Was there actually a storm at your address?
The storm date decides most roof claims. It separates a covered peril from “age and wear,” and it is the first thing an adjuster checks. This searches what was actually reported near you — NOAA’s verified record, plus fresh spotter reports still awaiting verification — alongside the radar’s own estimate.
We only show the last 2 years. Carriers generally will not approve coverage on damage older than that, so a storm from further back is unlikely to help your claim even if it did hit your roof.
Or search by ZIP code instead
Where this data comes from
- NOAA NCEI Storm Events Database — 2024-07-16 to present
- US Census Bureau ZCTA Gazetteer (2024) — ZIP code centroids
- NWS Local Storm Reports (preliminary), via Iowa Environmental Mesonet — the preliminary tier. 8,934 hail reports over the last six months, refreshed nightly, newest 2026-07-16. Unverified: NOAA reviews these months later and roughly 3 in 10 do not survive into the verified record.
- NOAA MRMS MESH (Maximum Estimated Size of Hail) — the shaded field. Estimates are fetched per lookup for the day shown, via AWS Open Data, public domain. Values above the largest US hailstone on record (8") are discarded as bad data rather than drawn.
- 44,944 recorded hail, thunderstorm wind, high wind, and tornado events since 2024-07-16 — a rolling 24-month window, because carriers generally will not approve coverage on older damage. Data pulled 2026-07-16.

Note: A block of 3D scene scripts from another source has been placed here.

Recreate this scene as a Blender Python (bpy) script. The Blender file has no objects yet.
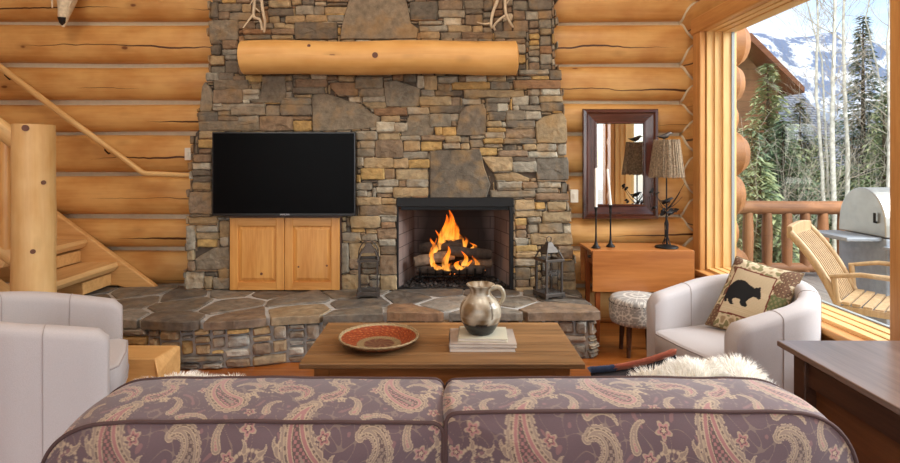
import bpy, math, random
import numpy as np
from mathutils import Vector, Matrix, noise
PI = math.pi
sc = bpy.context.scene
COL = sc.collection
RNG = random.Random(7)
F = 560.0; CX = 446.0; CY = 157.0; CH = 1.5

def P(px, py, Y):
    return Vector(((px-CX)/F*Y, Y, CH-(py-CY)/F*Y))
def XP(px, Y): return (px-CX)/F*Y
def ZP(py, Y): return CH-(py-CY)/F*Y
def lin(c):
    return tuple(((v/255)/12.92 if v/255 <= .04045 else ((v/255+.055)/1.055)**2.4) for v in c)

# ------------------------------------------------------------------ materials
def new_mat(name):
    m = bpy.data.materials.new(name); m.use_nodes = True
    nt = m.node_tree; b = nt.nodes['Principled BSDF']
    return m, nt, b
def N(nt, t, **kw):
    n = nt.nodes.new(t)
    for k, v in kw.items(): setattr(n, k, v)
    return n
def L(nt, a, b): nt.links.new(a, b)
def ramp(nt, fac, stops):
    r = N(nt, 'ShaderNodeValToRGB'); L(nt, fac, r.inputs[0])
    e = r.color_ramp.elements
    while len(e) < len(stops): e.new(.5)
    for i, (p, c) in enumerate(stops):
        e[i].position = p; e[i].color = (*c, 1) if len(c) == 3 else c
    return r.outputs[0]
def math_n(nt, op, a, b=None, c=None, clamp=False):
    n = N(nt, 'ShaderNodeMath', operation=op); n.use_clamp = clamp
    for i, v in enumerate((a, b, c)):
        if v is None: continue
        if isinstance(v, (int, float)): n.inputs[i].default_value = v
        else: L(nt, v, n.inputs[i])
    return n.outputs[0]
def mixc(nt, fac, a, b, mode='MIX'):
    n = N(nt, 'ShaderNodeMix', data_type='RGBA', blend_type=mode)
    for i, v in ((0, fac), (6, a), (7, b)):
        if isinstance(v, (int, float)): n.inputs[i].default_value = v
        elif isinstance(v, tuple): n.inputs[i].default_value = (*v, 1) if len(v) == 3 else v
        else: L(nt, v, n.inputs[i])
    return n.outputs[2]
def bump(nt, b, h, strength=.3, dist=.01):
    n = N(nt, 'ShaderNodeBump'); n.inputs['Strength'].default_value = strength
    n.inputs['Distance'].default_value = dist
    L(nt, h, n.inputs['Height']); L(nt, n.outputs[0], b.inputs['Normal'])
def tex(nt, vec, scale, detail=3, rough=.5, kind='noise'):
    if kind == 'noise':
        n = N(nt, 'ShaderNodeTexNoise'); n.inputs['Detail'].default_value = detail
        n.inputs['Roughness'].default_value = rough
    else:
        n = N(nt, 'ShaderNodeTexVoronoi')
    n.inputs['Scale'].default_value = scale
    L(nt, vec, n.inputs['Vector'])
    return n
def mapping(nt, src, scale=(1,1,1), rot=(0,0,0), loc=(0,0,0)):
    m = N(nt, 'ShaderNodeMapping'); m.inputs['Scale'].default_value = scale
    m.inputs['Rotation'].default_value = rot; m.inputs['Location'].default_value = loc
    L(nt, src, m.inputs['Vector']); return m.outputs[0]

def plain(name, c, rough=.6, metal=0, var=.12, scale=20, bmp=.1, spec=None, sheen=0, coat=0):
    m, nt, b = new_mat(name)
    tc = N(nt, 'ShaderNodeTexCoord')
    t = tex(nt, tc.outputs['Object'], scale)
    c = lin(c)
    L(nt, ramp(nt, t.outputs[0], [(.3, tuple(v*(1-var) for v in c)), (.7, tuple(min(1, v*(1+var)) for v in c))]), b.inputs['Base Color'])
    b.inputs['Roughness'].default_value = rough; b.inputs['Metallic'].default_value = metal
    if spec is not None: b.inputs['Specular IOR Level'].default_value = spec
    if sheen: b.inputs['Sheen Weight'].default_value = sheen
    if coat: b.inputs['Coat Weight'].default_value = coat
    if bmp: bump(nt, b, t.outputs[0], bmp, .003)
    return m

def wood(name, c1, c2, axis='X', rough=.45, scale=1.0, coat=0, planks=None, contrast=1.0):
    """grained wood in object coordinates, grain along axis; planks=(width axis index, width)"""
    m, nt, b = new_mat(name)
    tc = N(nt, 'ShaderNodeTexCoord')
    s = {'X': (1.2, 16, 16), 'Y': (16, 1.2, 16), 'Z': (16, 16, 1.2)}[axis]
    v = mapping(nt, tc.outputs['Object'], tuple(k*scale for k in s))
    t = tex(nt, v, 1.6, 6, .6)
    t2 = tex(nt, v, 6, 3, .6)
    f = math_n(nt, 'ADD', math_n(nt, 'MULTIPLY', t.outputs[0], .7), math_n(nt, 'MULTIPLY', t2.outputs[0], .3))
    col = ramp(nt, f, [(.5-.17/contrast, lin(c2)), (.5+.13/contrast, lin(c1))])
    if planks:
        ai, w = planks
        sep = N(nt, 'ShaderNodeSeparateXYZ'); L(nt, tc.outputs['Object'], sep.inputs[0])
        q = math_n(nt, 'DIVIDE', sep.outputs[ai], w)
        fl = math_n(nt, 'FLOOR', q); fr = math_n(nt, 'FRACT', q)
        wn = N(nt, 'ShaderNodeTexWhiteNoise', noise_dimensions='1D'); L(nt, fl, wn.inputs['W'])
        k = math_n(nt, 'MULTIPLY_ADD', wn.outputs[0], .35, .8)
        col = mixc(nt, 1.0, col, k, 'MULTIPLY')
        e = math_n(nt, 'GREATER_THAN', math_n(nt, 'ABSOLUTE', math_n(nt, 'SUBTRACT', fr, .5)), .488)
        col = mixc(nt, e, col, lin((60, 30, 15)))
    L(nt, col, b.inputs['Base Color'])
    b.inputs['Roughness'].default_value = rough
    if coat: b.inputs['Coat Weight'].default_value = coat; b.inputs['Coat Roughness'].default_value = .2
    bump(nt, b, f, .15, .003)
    return m

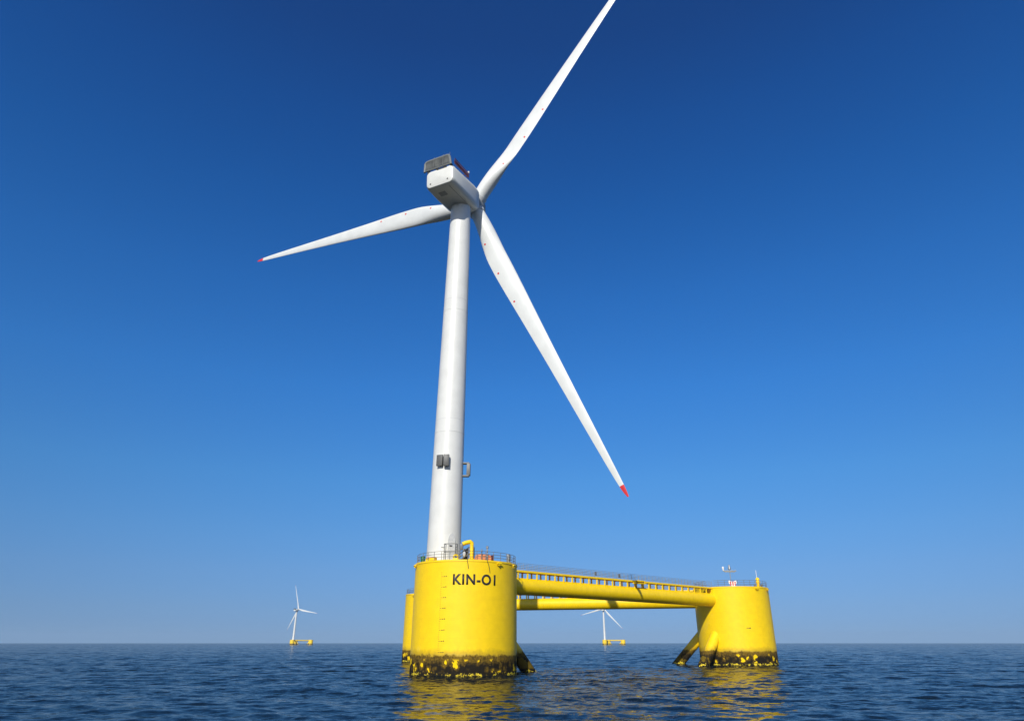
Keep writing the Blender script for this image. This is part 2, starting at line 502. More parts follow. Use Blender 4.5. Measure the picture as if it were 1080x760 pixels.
# ------------------------------------------------------------------ floating platform
plat_mw = TRIM @ Matrix.Translation(CEN)
platform = thing("floating_platform", "big yellow three column floating platform marked KIN-01 carrying the near turbine", "floating platform", plat_mw)
L = Matrix.Translation(-CEN)             # platform coordinates -> root local

def column(c, kind):
    mb = MB()
    mb.lathe([(RC, -6.0), (RC, ZT - 0.45), (RC + 0.02, ZT - 0.32), (RC + 0.09, ZT - 0.30), (RC + 0.09, ZT - 0.02), (RC + 0.05, ZT), (0.5, ZT + 0.02)], c, 128)
    col = mb.build("column", M['hull'], platform, L)
    rr = MB()
    gaps = []
    for other in (C1, C2, C3):
        if (other - c).length > 1:
            d = (other - c).normalized(); a = math.degrees(math.atan2(d.x, -d.y)); gaps.append((a - 6, a + 6))
    ring_rail(rr, c, RC - 0.25, ZT, 1.45, gaps, 36, (0.36, 0.68, 1.0))
    # kick plate
    rr.build("railing", M['galv_dark'], col, L)
    spots = {'near': (40, 66, -70), 'right': (24, 52), 'far': (-40, 10, 60)}[kind]
    for a in spots:
        fb = MB()
        p = polar(c, RC + 0.28, a, ZT - 0.55); rad = Vector((sin(R(a)), -cos(R(a)), 0)); tn = Vector((-rad.y, rad.x, 0))
        fb.box(p, (0.34, 0.26, 0.55), (rad, tn, Vector((0, 0, 1))), 0.03)
        fb.cyl(p + rad * 0.1 - tn * 0.5 + Vector((0, 0, 0.1)), p + rad * 0.1 + tn * 0.5 + Vector((0, 0, 0.1)), 0.13, seg=10)
        fb.build("rim_bracket", M['yellow'], col, L)
    return col

col1 = column(C1, 'near'); col2 = column(C2, 'right'); col3 = column(C3, 'far')
col1['label'] = "near column lettered KIN-01 under the tower"
lettering("KIN-O1", 1.75, 7.5, C1, RC, -10.0, ZT - 4.08, col1, L)
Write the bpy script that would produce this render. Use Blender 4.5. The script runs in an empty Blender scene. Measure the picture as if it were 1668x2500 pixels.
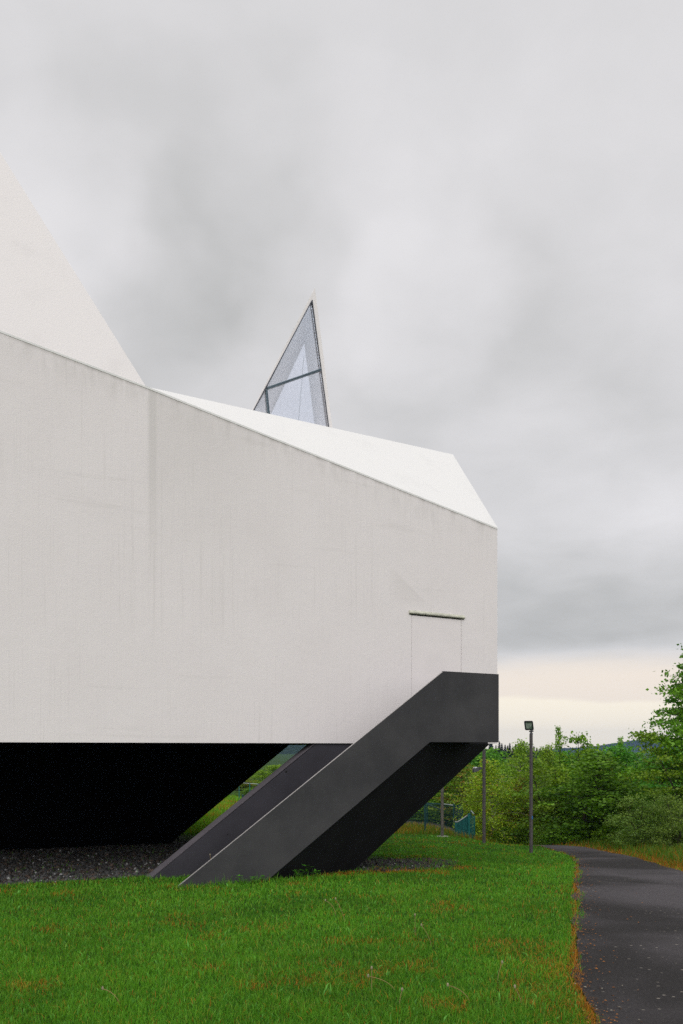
import bpy, bmesh, math, random
import numpy as np
from mathutils import Vector, Matrix

# ------------------------------------------------------------------ camera, sky, sun, exposure
SC = bpy.context.scene
COL = SC.collection
F, CX, CY, EYE = 2100.0, 834.0, 1826.0, 1.75      # focal length and principal point measured on the photograph (1668 px wide)
cam = bpy.data.cameras.new('camera'); camo = bpy.data.objects.new('camera', cam); COL.objects.link(camo)
camo.location = (0, 0, EYE); camo.rotation_euler = (math.pi / 2, 0, 0)
cam.sensor_fit = 'HORIZONTAL'; cam.sensor_width = 36; cam.lens = 36 * F / 1668
cam.shift_y = (CY - 1250) / 1668; cam.clip_start = 0.1; cam.clip_end = 6000
SC.camera = camo
SC.view_settings.view_transform = 'Standard'; SC.view_settings.look = 'None'
SC.view_settings.exposure = 0.12; SC.view_settings.gamma = 1.0; SC.view_settings.use_curve_mapping = False
SC.cycles.use_denoising = False
SC.cycles.max_bounces = 7; SC.cycles.diffuse_bounces = 4; SC.cycles.transparent_max_bounces = 12
SC.cycles.volume_bounces = 0; SC.cycles.sample_clamp_indirect = 1.5; SC.cycles.sample_clamp_direct = 3.0; SC.cycles.caustics_reflective = False; SC.cycles.caustics_refractive = False

SUN_EL, SUN_AZ = math.radians(38), math.radians(190)     # azimuth clockwise from +Y: behind the camera, a little to the left
sun = bpy.data.lights.new('sun', 'SUN'); suno = bpy.data.objects.new('sun', sun); COL.objects.link(suno)
sun.energy = 1.2; sun.angle = math.radians(50); sun.color = (1, 0.97, 0.92)
sdir = Vector((math.sin(SUN_AZ) * math.cos(SUN_EL), math.cos(SUN_AZ) * math.cos(SUN_EL), math.sin(SUN_EL)))
suno.rotation_euler = sdir.to_track_quat('Z', 'Y').to_euler()

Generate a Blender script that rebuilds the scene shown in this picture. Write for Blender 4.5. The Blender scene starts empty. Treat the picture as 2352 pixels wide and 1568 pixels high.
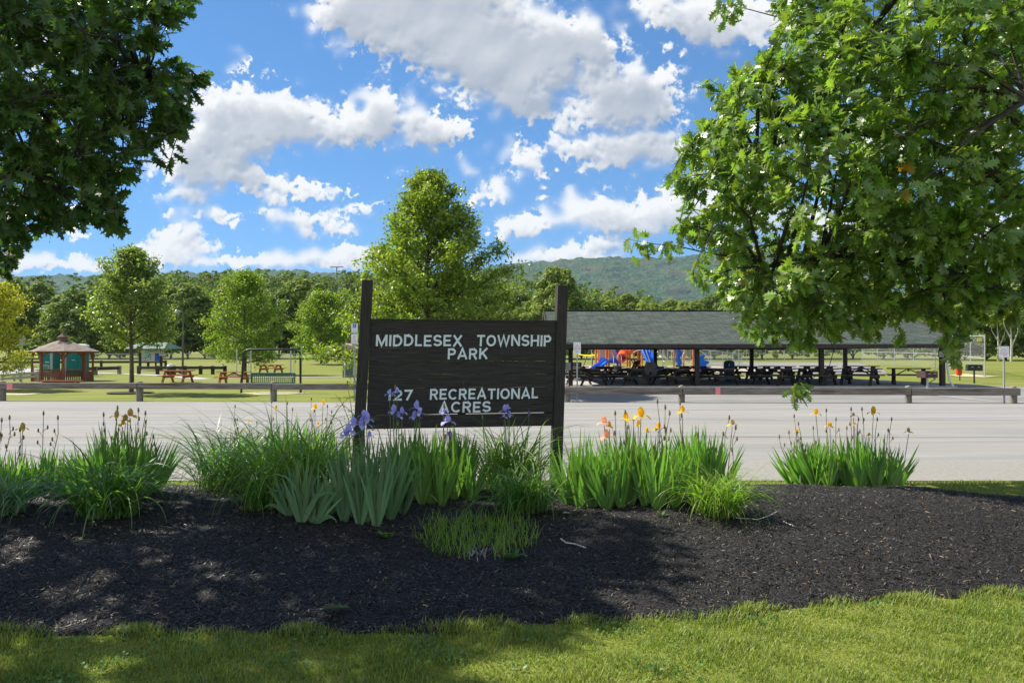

Two different kinds of fact share this map. The solid markers are storms a person reported and the weather service verified. The shaded swaths are a radar estimate of maximum hail size aloft — modeled, not measured, and known to both miss real hail and overstate it. Neither proves your roof was hit, and no record does not prove a storm never happened. This is evidence to bring to an inspection, not a substitute for one.